- [Requirements] Report each line of the data that includes the word "pixels".

━━━ Data segment

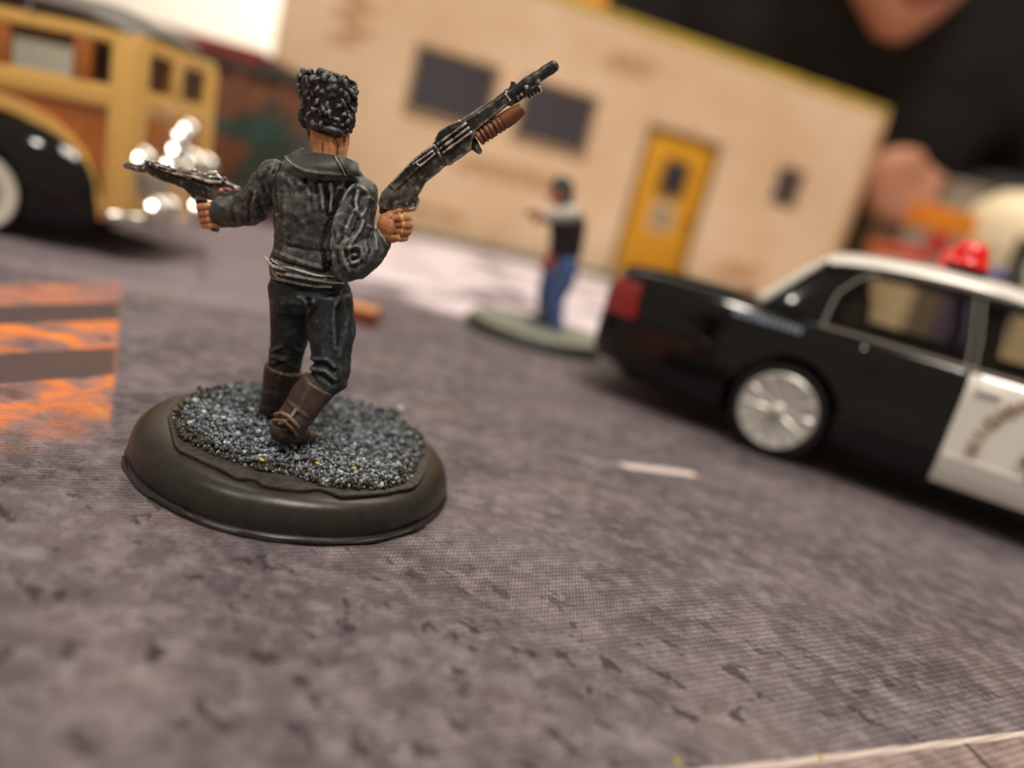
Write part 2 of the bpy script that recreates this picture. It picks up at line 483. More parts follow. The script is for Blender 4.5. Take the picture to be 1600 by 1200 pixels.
# building
def ply():
    m, b = begin('plywood'); c = coords(); x, y, z = xyz(c)
    n = noise(c, .12, 4, .6); g = noise(vec(x*.5, y, z*4), .9, 5, .6)
    col = mixc(sstep(n, .3, .7), lin((226, 194, 156)), lin((240, 214, 180)))
    col = mixc(sstep(g, .45, .75)*.35, col, lin((196, 152, 108)))
    st = noise(c, .35, 3)
    col = mixc(sstep(st, .56, .72)*.3, col, lin((206, 150, 104)))
    feed(b, color=col, rough=.75)
ply()
plain('ply_brick', (206, 166, 124), .75, var=.1, scale=2)
plain('ply_dark', (168, 136, 98), .75)
plain('roof_edge', (206, 178, 68), .7, var=.15, scale=.6)
plain('door_yellow', (222, 158, 26), .5, var=.06, scale=1)
plain('door_trim', (118, 92, 44), .6)
plain('slat_dark', (84, 80, 86), .45)
plain('pane_dark', (44, 42, 50), .08, coat=.6)
plain('pane_blue', (60, 76, 110), .15, coat=.6)
plain('notice_paper', (206, 182, 140), .7)
plain('notice_ink', (96, 88, 84), .7)
plain('plinth_green', (92, 94, 86), .7, var=.2, scale=.8)
def rusty():
    m, b = begin('rusty_green'); c = coords(); n = noise(c, .45, 3, .55); n2 = noise(c, .7, 3)
    col = mixc(sstep(n, .46, .52), lin((52, 62, 50)), lin((122, 72, 46)))
    col = mixc(sstep(n2, .55, .62), col, lin((36, 78, 70)))
    feed(b, color=col, rough=.65)
rusty()
plain('dumpster_dark', (60, 62, 50), .6, var=.2, scale=1)
plain('lid_red', (150, 48, 44), .5, var=.2, scale=.6)
plain('token_wood', (206, 146, 92), .6, var=.12, scale=3)
plain('token_edge', (130, 64, 28), .6)
plain('shirt_black', (38, 35, 33), .85, var=.2, scale=.12)
plain('real_skin', (204, 142, 112), .55, var=.06, scale=.4)
plain('lips', (160, 70, 68), .4)
plain('eye_white', (230, 226, 220), .2)
plain('eye_dark', (40, 30, 24), .2)
plain('brown_hair', (50, 34, 24), .5)
plain('orange_card', (236, 142, 26), .5)
plain('red_card', (200, 48, 40), .5)
plain('grey_card', (150, 138, 122), .6)
plain('cream_plastic', (240, 226, 190), .4, var=.02)
plain('brown_card', (86, 62, 40), .7, var=.3, scale=.5)
plain('bottle_green', (38, 44, 36), .2, coat=.6)
plain('blue_card', (98, 98, 160), .5)
plain('terracotta', (196, 108, 58), .6)
# ---------------------------------------------------------------- setting
tag(link('wall_back', MB().box((-420, 330, -75), (420, 336, 260)).me(smooth=False), 'room_wall'), kind='structure')
tag(link('floor', MB().box((-420, -200, -78), (420, 330, -75)).me(smooth=False), 'room_floor'), kind='structure')
t = root('gaming_table', 'large wooden table under the printed gaming mat', 'table', (0, 30, -75))
link('table_top', MB().box((-75, -20, -3.5), (75, 68, -.21), bev=.3).me(), 'table_wood', t, world=True)
for sx in (-70, 70):
    for sy in (-15, 62): link('leg', MB().box((sx-3, sy-3, -75), (sx+3, sy+3, -3.5), bev=.3).me(), 'table_wood', t, world=True)
g = link('game_mat', MB().box((-72, -18, -.2), (72, 64, 0)).me(smooth=False), 'printed_road')
tag(g, 'cloth gaming mat printed with grey cracked asphalt road lying under every model', 'mat')
# crumbs on the mat
for (px, py) in ((1282, 1183), (1057, 1192)):
    p = gnd(px, py)
    o = link('crumb', MB().ball((0, 0, 0), (.05, .018, .014), rot=(0, .1, 1.0 if px > 1100 else -.6), sub=2).me(), 'tuft_yellow')
    o.location = p+np.array([0, 0, .014])
    tag(o, 'tiny yellow crumb ' + ('on the pale kerb line' if px > 1100 else 'left of the kerb line at the near edge'), 'crumb')
# ---------------------------------------------------------------- main painted miniature
YF = 9.2
def P(x, y, o=0.0): return Vector(at(x, y, YF+o))
PX = 1/127.0                                     # cm per photo pixel at the figure
BC = Vector((-2.5, 9.4, 0))
fig = root('miniature_figure', 'painted miniature man in dark jacket holding shotgun and pistol on black base', 'figurine', BC)
def ring(l, r, o, b, n=28, e=2.0, tilt=0.0):
    """horizontal-ish ellipse between two outline points l, r (pixels), depth half-size b (cm)"""
    a, c = P(l[0], l[1], o-tilt), P(r[0], r[1], o+tilt); m = (a+c)/2; ax = (c-a)/2
    out = []
    for k in range(n):
        t = 2*pi*k/n; ct, st = cos(t), sin(t)
        u = abs(ct)**(2/e)*(1 if ct >= 0 else -1); v = abs(st)**(2/e)*(1 if st >= 0 else -1)
        out.append(m + ax*u + Vector((0, b*v, 0)))
    return out
def capped(mb, rs):
    """loft with rounded ends"""
    def shrink(r, q, f): c = sum(r, Vector())/len(r); return [c+q+(p-c)*f for p in r]
    c0 = sum(rs[0], Vector())/len(rs[0]); c1 = sum(rs[1], Vector())/len(rs[1])
    e0 = sum(rs[-1], Vector())/len(rs[-1]); e1 = sum(rs[-2], Vector())/len(rs[-2])
    rs = [shrink(rs[0], (c0-c1).normalized()*.04, .6)]+rs+[shrink(rs[-1], (e0-e1).normalized()*.04, .6)]
    mb.rings(rs)

# base: moulded lipped puck
prof = [(1.90, 0), (2.0, .0), (2.04, .025), (2.03, .055), (1.985, .075), (1.985, .10), (2.0, .17), (1.985, .26), (1.95, .36), (1.89, .425), (1.80, .465), (1.62, .485), (1.3, .49), (0, .49)]
R = MB(); ringsR = []
for r, z in prof:
    ringsR.append([Vector(((r+.012*sin(3*a+z*9)+.008*sin(7*a))*cos(a), (r+.012*sin(3*a+z*9)+.008*sin(7*a))*sin(a), z)) for a in [2*pi*k/128 for k in range(128)]])
R.rings(ringsR); link('base', R.me(angle=60), 'black_plastic', fig)
# glossy varnish bead along the lower lip
bead = [Vector(((2.03)*cos(a), 2.03*sin(a), .045+.010*sin(9*a))) for a in np.linspace(radians(-150), radians(-20), 60)]
link('varnish_bead', MB().tube(bead, [.02+.008*sin(i*.7) for i in range(60)], 8).me(), 'base_varnish', fig)
# texture paste and gravel
gpoly = [(269,649),(291,627),(315,614),(349,607),(369,597),(406,592),(460,600),(517,622),(568,627),(622,641),(652,678),(663,705),(652,762),(602,766),(544,766),(501,759),(450,742),(399,735),(325,708),(281,685)]
ppoly = [(262,650),(288,622),(345,602),(406,588),(470,596),(530,618),(628,638),(658,676),(670,712),(661,760),(630,774),(602,780),(558,783),(530,776),(501,767),(467,768),(416,761),(396,751),(372,749),(345,736),(298,714),(273,697)]
def rim(q, rm):
    d = Vector((q[0]-BC.x, q[1]-BC.y)); L = d.length; k = min(1, rm/L); return Vector((BC.x+d.x*k, BC.y+d.y*k, q[2]))
pp = [rim(gnd(px, py, .49), 1.81) for px, py in ppoly]; pp = [Vector(q) for q in smoothline([tuple(q) for q in pp+[pp[0]]], 6)[:-1]]
mb = MB(); mb.prism([q-Vector((0, 0, .012)) for q in pp], (0, 0, .040), bev=.008)
link('texture_paste', mb.me(), 'paste', fig, world=True)
gp = np.array([rim(gnd(px, py, .52), 1.74)[:2] for px, py in gpoly])
def inside(x, y, poly):
    r = np.zeros(len(x), bool); j = len(poly)-1
    for i in range(len(poly)):
        xi, yi = poly[i]; xj, yj = poly[j]
        r ^= ((yi > y) != (yj > y)) & (x < (xj-xi)*(y-yi)/(yj-yi+1e-12)+xi); j = i
    return r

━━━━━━

- [Complete response]
Write part 2 of the bpy script that recreates this picture. It picks up at line 483. More parts follow. The script is for Blender 4.5. Take the picture to be 1600 by 1200 pixels.
    """horizontal-ish ellipse between two outline points l, r (pixels), depth half-size b (cm)"""